■ SUPPLIED INFORMATION
--- START ---
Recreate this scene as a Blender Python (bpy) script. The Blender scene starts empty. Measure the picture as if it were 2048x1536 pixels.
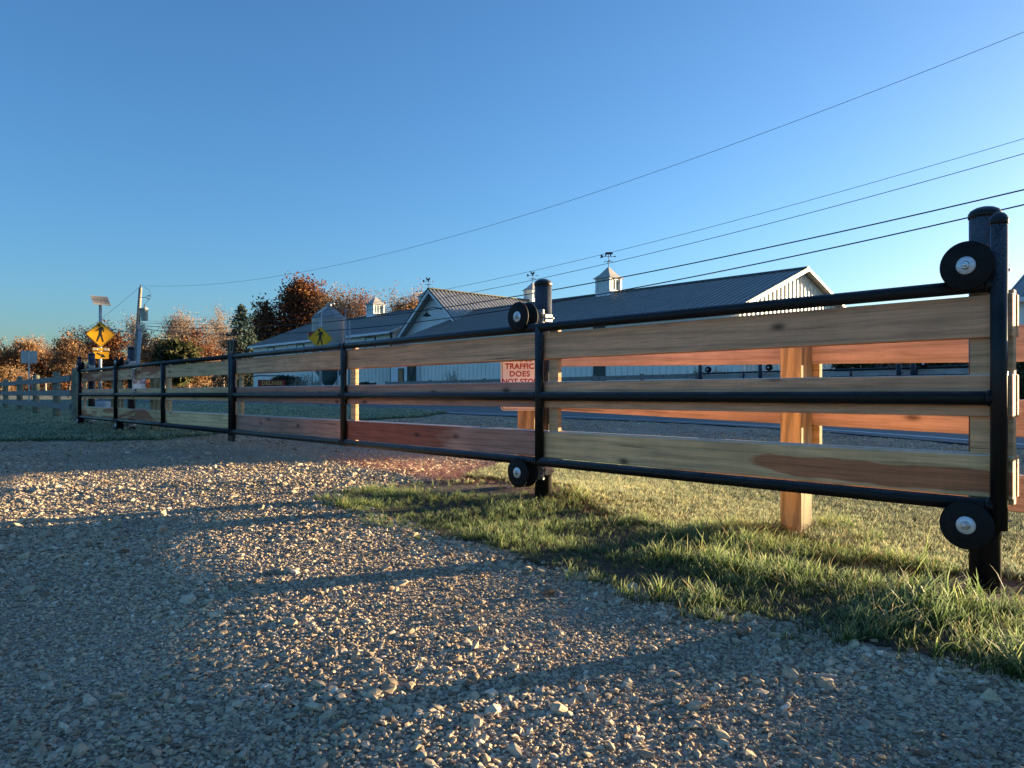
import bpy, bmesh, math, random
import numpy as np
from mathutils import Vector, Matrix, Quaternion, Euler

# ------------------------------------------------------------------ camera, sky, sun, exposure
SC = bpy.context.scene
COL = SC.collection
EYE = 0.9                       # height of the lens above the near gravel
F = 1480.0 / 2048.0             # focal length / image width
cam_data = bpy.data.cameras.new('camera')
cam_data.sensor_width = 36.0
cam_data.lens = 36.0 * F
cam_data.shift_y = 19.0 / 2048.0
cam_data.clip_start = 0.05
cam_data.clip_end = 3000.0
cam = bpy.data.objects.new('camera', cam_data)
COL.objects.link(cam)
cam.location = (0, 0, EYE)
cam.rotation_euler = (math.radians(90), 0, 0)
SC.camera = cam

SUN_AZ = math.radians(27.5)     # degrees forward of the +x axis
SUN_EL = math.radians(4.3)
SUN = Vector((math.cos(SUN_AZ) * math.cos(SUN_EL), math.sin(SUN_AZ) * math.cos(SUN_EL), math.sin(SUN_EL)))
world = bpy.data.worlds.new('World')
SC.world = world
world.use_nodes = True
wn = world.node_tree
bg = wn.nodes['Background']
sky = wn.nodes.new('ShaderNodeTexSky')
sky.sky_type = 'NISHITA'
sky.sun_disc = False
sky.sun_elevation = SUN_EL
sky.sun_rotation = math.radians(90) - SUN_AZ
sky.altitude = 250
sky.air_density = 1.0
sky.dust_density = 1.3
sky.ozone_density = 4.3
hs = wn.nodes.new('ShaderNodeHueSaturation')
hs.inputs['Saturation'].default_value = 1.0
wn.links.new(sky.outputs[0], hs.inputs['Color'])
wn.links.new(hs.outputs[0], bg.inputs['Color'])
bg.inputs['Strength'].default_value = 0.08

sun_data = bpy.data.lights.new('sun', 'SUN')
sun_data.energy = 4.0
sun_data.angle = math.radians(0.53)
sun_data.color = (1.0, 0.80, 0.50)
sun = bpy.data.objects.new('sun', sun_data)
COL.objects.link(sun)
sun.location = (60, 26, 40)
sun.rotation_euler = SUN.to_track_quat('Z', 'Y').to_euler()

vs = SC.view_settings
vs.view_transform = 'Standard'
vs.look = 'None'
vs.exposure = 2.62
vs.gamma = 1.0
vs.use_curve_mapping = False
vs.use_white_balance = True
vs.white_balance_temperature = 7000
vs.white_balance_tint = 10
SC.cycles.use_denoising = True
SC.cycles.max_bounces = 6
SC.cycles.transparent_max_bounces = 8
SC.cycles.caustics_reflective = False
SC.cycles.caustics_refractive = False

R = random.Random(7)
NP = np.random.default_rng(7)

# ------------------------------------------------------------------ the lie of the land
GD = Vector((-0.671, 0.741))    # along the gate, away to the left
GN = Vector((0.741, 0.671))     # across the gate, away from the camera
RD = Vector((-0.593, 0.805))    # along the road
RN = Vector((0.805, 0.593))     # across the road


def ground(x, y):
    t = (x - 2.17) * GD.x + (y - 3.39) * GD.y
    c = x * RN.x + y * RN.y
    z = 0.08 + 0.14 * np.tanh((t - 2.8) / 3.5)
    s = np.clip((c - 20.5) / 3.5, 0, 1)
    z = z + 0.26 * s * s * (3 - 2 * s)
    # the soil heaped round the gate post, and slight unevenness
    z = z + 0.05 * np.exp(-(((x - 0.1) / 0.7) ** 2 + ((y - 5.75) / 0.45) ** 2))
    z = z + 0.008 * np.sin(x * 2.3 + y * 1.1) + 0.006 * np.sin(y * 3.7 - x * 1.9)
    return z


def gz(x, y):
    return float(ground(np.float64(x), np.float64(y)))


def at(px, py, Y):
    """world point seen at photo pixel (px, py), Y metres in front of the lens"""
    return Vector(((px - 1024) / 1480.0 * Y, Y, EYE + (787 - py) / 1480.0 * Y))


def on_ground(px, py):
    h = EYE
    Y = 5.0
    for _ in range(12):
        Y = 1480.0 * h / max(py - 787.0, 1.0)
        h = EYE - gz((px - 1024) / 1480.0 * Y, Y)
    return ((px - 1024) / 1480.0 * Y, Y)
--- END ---
■ OBJECTIVE
Except for the pictures, give all the material above again verbatim.

■ THE REPLY
Recreate this scene as a Blender Python (bpy) script. The Blender scene starts empty. Measure the picture as if it were 2048x1536 pixels.
import bpy, bmesh, math, random
import numpy as np
from mathutils import Vector, Matrix, Quaternion, Euler

# ------------------------------------------------------------------ camera, sky, sun, exposure
SC = bpy.context.scene
COL = SC.collection
EYE = 0.9                       # height of the lens above the near gravel
F = 1480.0 / 2048.0             # focal length / image width
cam_data = bpy.data.cameras.new('camera')
cam_data.sensor_width = 36.0
cam_data.lens = 36.0 * F
cam_data.shift_y = 19.0 / 2048.0
cam_data.clip_start = 0.05
cam_data.clip_end = 3000.0
cam = bpy.data.objects.new('camera', cam_data)
COL.objects.link(cam)
cam.location = (0, 0, EYE)
cam.rotation_euler = (math.radians(90), 0, 0)
SC.camera = cam

SUN_AZ = math.radians(27.5)     # degrees forward of the +x axis
SUN_EL = math.radians(4.3)
SUN = Vector((math.cos(SUN_AZ) * math.cos(SUN_EL), math.sin(SUN_AZ) * math.cos(SUN_EL), math.sin(SUN_EL)))
world = bpy.data.worlds.new('World')
SC.world = world
world.use_nodes = True
wn = world.node_tree
bg = wn.nodes['Background']
sky = wn.nodes.new('ShaderNodeTexSky')
sky.sky_type = 'NISHITA'
sky.sun_disc = False
sky.sun_elevation = SUN_EL
sky.sun_rotation = math.radians(90) - SUN_AZ
sky.altitude = 250
sky.air_density = 1.0
sky.dust_density = 1.3
sky.ozone_density = 4.3
hs = wn.nodes.new('ShaderNodeHueSaturation')
hs.inputs['Saturation'].default_value = 1.0
wn.links.new(sky.outputs[0], hs.inputs['Color'])
wn.links.new(hs.outputs[0], bg.inputs['Color'])
bg.inputs['Strength'].default_value = 0.08

sun_data = bpy.data.lights.new('sun', 'SUN')
sun_data.energy = 4.0
sun_data.angle = math.radians(0.53)
sun_data.color = (1.0, 0.80, 0.50)
sun = bpy.data.objects.new('sun', sun_data)
COL.objects.link(sun)
sun.location = (60, 26, 40)
sun.rotation_euler = SUN.to_track_quat('Z', 'Y').to_euler()

vs = SC.view_settings
vs.view_transform = 'Standard'
vs.look = 'None'
vs.exposure = 2.62
vs.gamma = 1.0
vs.use_curve_mapping = False
vs.use_white_balance = True
vs.white_balance_temperature = 7000
vs.white_balance_tint = 10
SC.cycles.use_denoising = True
SC.cycles.max_bounces = 6
SC.cycles.transparent_max_bounces = 8
SC.cycles.caustics_reflective = False
SC.cycles.caustics_refractive = False

R = random.Random(7)
NP = np.random.default_rng(7)

# ------------------------------------------------------------------ the lie of the land
GD = Vector((-0.671, 0.741))    # along the gate, away to the left
GN = Vector((0.741, 0.671))     # across the gate, away from the camera
RD = Vector((-0.593, 0.805))    # along the road
RN = Vector((0.805, 0.593))     # across the road


def ground(x, y):
    t = (x - 2.17) * GD.x + (y - 3.39) * GD.y
    c = x * RN.x + y * RN.y
    z = 0.08 + 0.14 * np.tanh((t - 2.8) / 3.5)
    s = np.clip((c - 20.5) / 3.5, 0, 1)
    z = z + 0.26 * s * s * (3 - 2 * s)
    # the soil heaped round the gate post, and slight unevenness
    z = z + 0.05 * np.exp(-(((x - 0.1) / 0.7) ** 2 + ((y - 5.75) / 0.45) ** 2))
    z = z + 0.008 * np.sin(x * 2.3 + y * 1.1) + 0.006 * np.sin(y * 3.7 - x * 1.9)
    return z


def gz(x, y):
    return float(ground(np.float64(x), np.float64(y)))


def at(px, py, Y):
    """world point seen at photo pixel (px, py), Y metres in front of the lens"""
    return Vector(((px - 1024) / 1480.0 * Y, Y, EYE + (787 - py) / 1480.0 * Y))


def on_ground(px, py):
    h = EYE
    Y = 5.0
    for _ in range(12):
        Y = 1480.0 * h / max(py - 787.0, 1.0)
        h = EYE - gz((px - 1024) / 1480.0 * Y, Y)
    return ((px - 1024) / 1480.0 * Y, Y)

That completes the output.